"fancy-girl", long antedating 1892-- (OED2)

Wilson Gray hwgray at GMAIL.COM
Wed Oct 8 03:36:34 UTC 2014

On Tue, Oct 7, 2014 at 8:05 PM, Joel S. Berson <Berson at att.net> wrote:

> I suspect many did not rise to the status of "mistresses", particularly
among those who were slaves.

That depends upon what you consider the status of "mistresses" to be. Cf.
Sally Hemmings, fancy-girl of Thomas Jefferson, or, especially, Eliza
Smith, fancy-girl of Michael Healy and the mother of James Healy, first
black Catholic bishop in the United States, and Patrick Healy, S.J., first
black American Jesuit, first black American to earn a doctorate - though
from the Catholic University of Leuven/Louvain in Belgium and not from any
American school - first black American to become president of a college not
traditionally black: Georgetown, whose admin building is named after him.
Clearly, they could have accomplished none of this, if Michael had
considered Eliza to be no more than a chick on the side and had, therefore,
cared nothing about the children begotten upon her.

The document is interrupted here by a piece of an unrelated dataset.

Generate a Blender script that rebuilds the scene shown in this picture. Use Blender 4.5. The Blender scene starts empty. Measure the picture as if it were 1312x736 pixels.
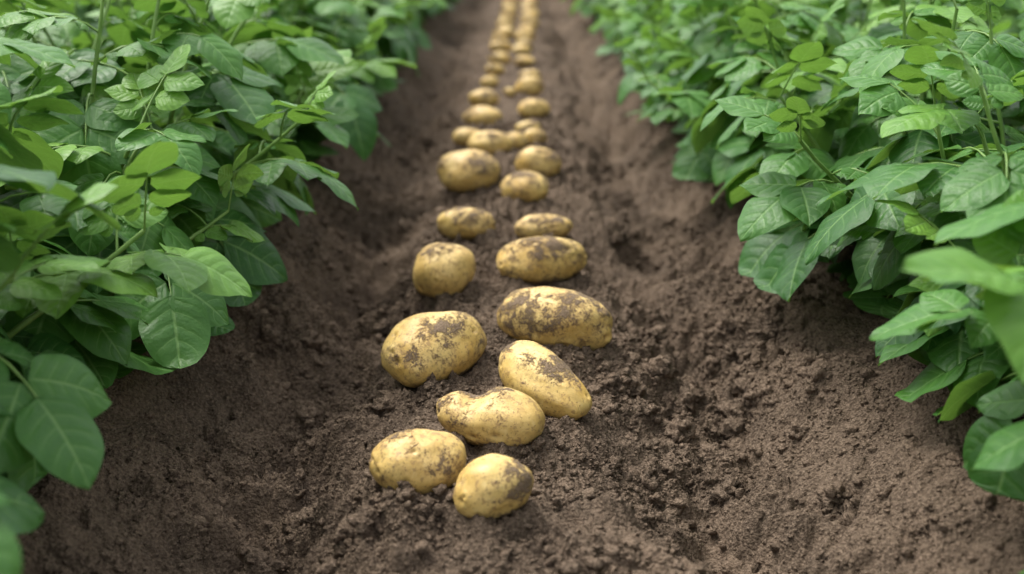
import bpy, math, random, bmesh
import numpy as np
from mathutils import Vector, Matrix, noise, Euler

random.seed(7); rng = np.random.default_rng(7)
scene = bpy.context.scene
scene.view_settings.view_transform = 'Standard'
scene.view_settings.look = 'None'
scene.view_settings.exposure = 0

H = 0.55
PITCH = math.radians(17.66)

# potatoes lying on the bed, metres: x, y, length, width, yaw, tilt, dirt, kidney
ROWS = [(-.0911, 1.049, .099, .0741, 14, 4, .35, 0), (-.0176, .990, .079, .0639, 25, 6, .7, 0), (-.0245, 1.163, .122, .0743, -14, -5, 1.1, 1),
 (.0364, 1.265, .137, .0764, -48, -14, .8, 0), (-.0979, 1.375, .143, .107, 36, 8, 1.1, 0), (.0565, 1.450, .157, .0903, -16, -3, 1.5, 0),
 (-.1006, 1.718, .115, .0958, 60, 0, .9, 0), (.0485, 1.743, .1468, .0886, 10, 2, 2.2, 0), (-.082, 1.986, .1094, .0684, -8, 0, 1.1, 0),
 (.0565, 2.002, .1047, .0592, 6, 0, 1.7, 0), (-.0911, 2.395, .1335, .112, 20, 0, .7, 0), (.0229, 2.232, .1005, .0762, -15, 0, 1.6, 0),
 (.0576, 2.498, .105, .0813, -12, 0, 1.3, 0), (-.0515, 2.731, .1141, .0736, -10, 0, .8, 0), (-.1089, 2.896, .0837, .0564, 5, 0, .6, 0),
 (.0076, 2.843, .0707, .0535, 0, 0, .9, 0), (.0565, 2.896, .0642, .0525, 0, 0, .9, 0), (-.0796, 3.13, .1089, .0733, -10, 0, .7, 0),
 (.0411, 3.068, .0699, .0452, 10, 0, .8, 0), (.0622, 3.33, .0955, .060, 12, 0, .3, 0), (-.1102, 3.302, .0661, .0485, 0, 0, .6, 0),
 (-.0855, 3.573, .095, .0641, 0, 0, .6, 0), (.0544, 3.725, .0939, .0742, 0, 0, .6, 0), (-.0747, 3.89, .0618, .049, 0, 0, .5, 0),
 (-.0074, 3.707, .0443, .032, 0, 0, .9, 0), (.0652, 4.111, .0815, .0571, 10, 0, .5, 0), (-.0475, 4.505, .089, .0564, -10, 0, .6, 0),
 (.0472, 4.48, .0826, .0531, 0, 0, .5, 0), (.0383, 4.859, .083, .0575, 0, 0, .5, 0), (-.0485, 4.918, .0969, .0581, 10, 0, .5, 0),
 (.0599, 5.376, .0986, .0634, 0, 0, .5, 0), (-.0395, 5.485, .0969, .061, 0, 0, .5, 0), (-.0318, 6.1, .0995, .0597, 10, 0, .5, 0),
 (.087, 6.055, .1028, .0593, 0, 0, .5, 0), (-.0176, 6.754, .101, .0616, 0, 0, .5, 0), (.1055, 6.754, .101, .0616, 20, 0, .5, 0),
 (-.0096, 7.424, .106, .0627, 0, 0, .5, 0), (.1119, 7.492, .106, .0627, 0, 0, .5, 0), (0, 8.24, .1, .065, 0, 0, .5, 0),
 (.12, 8.4, .1, .065, 10, 0, .5, 0), (.006, 9.25, .1, .065, 0, 0, .5, 0), (.128, 9.5, .1, .065, -10, 0, .5, 0),
 (.02, 10.5, .1, .065, 0, 0, .5, 0), (.13, 10.9, .1, .065, 0, 0, .5, 0),
 (-.055, 5.2, .08, .06, 20, 0, .5, 0), (.07, 5.7, .09, .06, -10, 0, .5, 0), (-.03, 5.78, .085, .06, 30, 0, .5, 0),
 (.09, 6.4, .09, .06, 0, 0, .5, 0), (-.024, 6.42, .09, .065, 0, 0, .5, 0), (.1, 7.1, .09, .06, 10, 0, .5, 0), (-.015, 7.1, .09, .06, -15, 0, .5, 0),
 (.118, 7.9, .1, .065, 0, 0, .5, 0), (-.005, 7.8, .1, .065, 0, 0, .5, 0), (-.06, 4.2, .075, .052, 25, 0, .6, 0), (.055, 5.1, .075, .055, 0, 0, .6, 0)]

# ------------------------------------------------------------ noise helpers
def _hash(ix, iy, seed):
    h = (ix.astype(np.int64) * 374761393 + iy.astype(np.int64) * 668265263 + seed * 1442695041) & 0xffffffff
    h = ((h ^ (h >> 13)) * 1274126177) & 0xffffffff
    h = h ^ (h >> 16)
    return (h & 0xffffff) / float(0xffffff)
def vnoise(x, y, seed=0):
    x0 = np.floor(x); y0 = np.floor(y)
    fx = x - x0; fy = y - y0
    fx = fx * fx * fx * (fx * (fx * 6 - 15) + 10); fy = fy * fy * fy * (fy * (fy * 6 - 15) + 10)
    a = _hash(x0, y0, seed); b = _hash(x0 + 1, y0, seed); c = _hash(x0, y0 + 1, seed); d = _hash(x0 + 1, y0 + 1, seed)
    return (a * (1 - fx) + b * fx) * (1 - fy) + (c * (1 - fx) + d * fx) * fy * 1.0
def fbm(x, y, oct=4, seed=0):
    s = 0; amp = 0.5; tot = 0
    for i in range(oct):
        ca, sa = math.cos(0.7 * i), math.sin(0.7 * i)
        s = s + amp * vnoise(ca * x - sa * y, sa * x + ca * y, seed + i * 17); tot += amp
        amp *= 0.5; x = x * 2.03; y = y * 2.03
    return s / tot * 2 - 1
def cell(x, y, seed=0):
    x0 = np.floor(x); y0 = np.floor(y); best = np.full(np.shape(x), 9.0)
    for dx in (-1, 0, 1):
        for dy in (-1, 0, 1):
            cx = x0 + dx; cy = y0 + dy
            px = cx + _hash(cx, cy, seed); py = cy + _hash(cx, cy, seed + 5)
            best = np.minimum(best, np.hypot(px - x, py - y))
    return best

PX = [0, .10, .17, .24, .29, .36, .47, .60, .70, .85, 1.05, 1.3, 1.6, 1.95, 2.3, 2.6]
PZ = [0, -.006, -.036, -.084, -.088, -.036, .050, .090, .085, .04, -.04, -.05, -.04, .05, -.04, -.05]
def gbase(x, y):
    x = np.asarray(x, float); y = np.asarray(y, float)
    wx = x + 0.07 * fbm(x * 3.1 + 5, y * 2.6, 2, 3)
    ax = np.abs(wx)
    return (np.interp(ax - .012, PX, PZ) + np.interp(ax + .012, PX, PZ) + np.interp(ax - .03, PX, PZ) + np.interp(ax + .03, PX, PZ)) / 4
def rough_at(x, y):
    bank = np.clip((np.abs(x) - .33) / .10, 0, 1)
    return np.clip(fbm(x * 4 + 9, y * 3.2, 2, 31) * 1.2 + 1.10, 0.55, 1.4) * (1 - .50 * bank)
def gz(x, y, mound=True):
    x = np.asarray(x, float); y = np.asarray(y, float)
    h = gbase(x, y)
    edge = np.clip((np.abs(x) - .12) / .08, 0, 1) * np.clip(1.6 - np.abs(x) / .33, .40, 1)
    h = h + (0.008 + 0.036 * edge) * fbm(x * 8, y * 7, 3, 11)
    lump = fbm(x * 13 + 3, y * 12, 3, 61)
    h = h + edge * .022 * np.clip(lump * 3, -.7, 1)
    rough = rough_at(x, y)
    h = h + rough * 0.020 * fbm(x * 30, y * 30, 4, 21)
    wx = x + .006 * fbm(x * 60, y * 60, 2, 5); wy = y + .006 * fbm(x * 60 + 7, y * 60, 2, 6)
    c = cell(wx * 48, wy * 48, 41)
    h = h + rough * 0.028 * np.clip(.62 - c, 0, .42) * np.clip(fbm(x * 15, y * 15, 2, 77) * 2.2 + .6, 0, 1)
    c2 = cell(wx * 120, wy * 120, 47)
    h = h + rough * 0.0115 * np.clip(.62 - c2, 0, .42) * np.clip(fbm(x * 28, y * 28, 2, 79) * 1.6 + .8, 0.25, 1)
    h = h + rough * 0.0024 * fbm(x * 160, y * 160, 2, 51)
    if mound:
        for (px, py, L, W, yaw, *_r) in ROWS[:14]:
            m = (np.abs(x - px) < .16) & (np.abs(y - py) < .16)
            if m.any():
                a = math.radians(yaw); dx = x[m] - px; dy = y[m] - py
                u = (dx * math.cos(a) + dy * math.sin(a)) / (L / 2); v = (-dx * math.sin(a) + dy * math.cos(a)) / (W / 2)
                r = np.sqrt(u * u + v * v); h[m] = h[m] + .008 * np.exp(-(r / 1.15) ** 6) + .006 * np.exp(-((r - 1.0) / .22) ** 2)
    return h
def gzs(x, y): return float(gz(np.array([x]), np.array([y]), False)[0])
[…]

Unless you prefer the P.C. "children conceived with her." Unless that
phraseology is the result of ignorance and not an attempt at political


Frederick Law Olmsted, in his 1857 "A Journey in the seaboard slave
states," mentions the presence of fancy-girls being held for auction in the
slave pens at a slave mart in Washington, D.C.

"a _bright_ Mulatto"

"Bright" - the opposite of "dark," of course - was/is? the usual term in
East Texas BE. Elsewhere that I've lived, the more banal
"light-skinned(-ed)" is used and "half-white" is common, though "mulatto"
is sometimes used, most often as a joking put-down to a person's joking
references to white ancestry as something that *truly* separates him from
the rest of the bruz.

I've either heard and/or read that "bright" is also the preferred term "in
de eye-lahnz, mahn."

All say, "How hard it is that we have to die!"---a strange complaint to
come from the mouths of people who have had to live.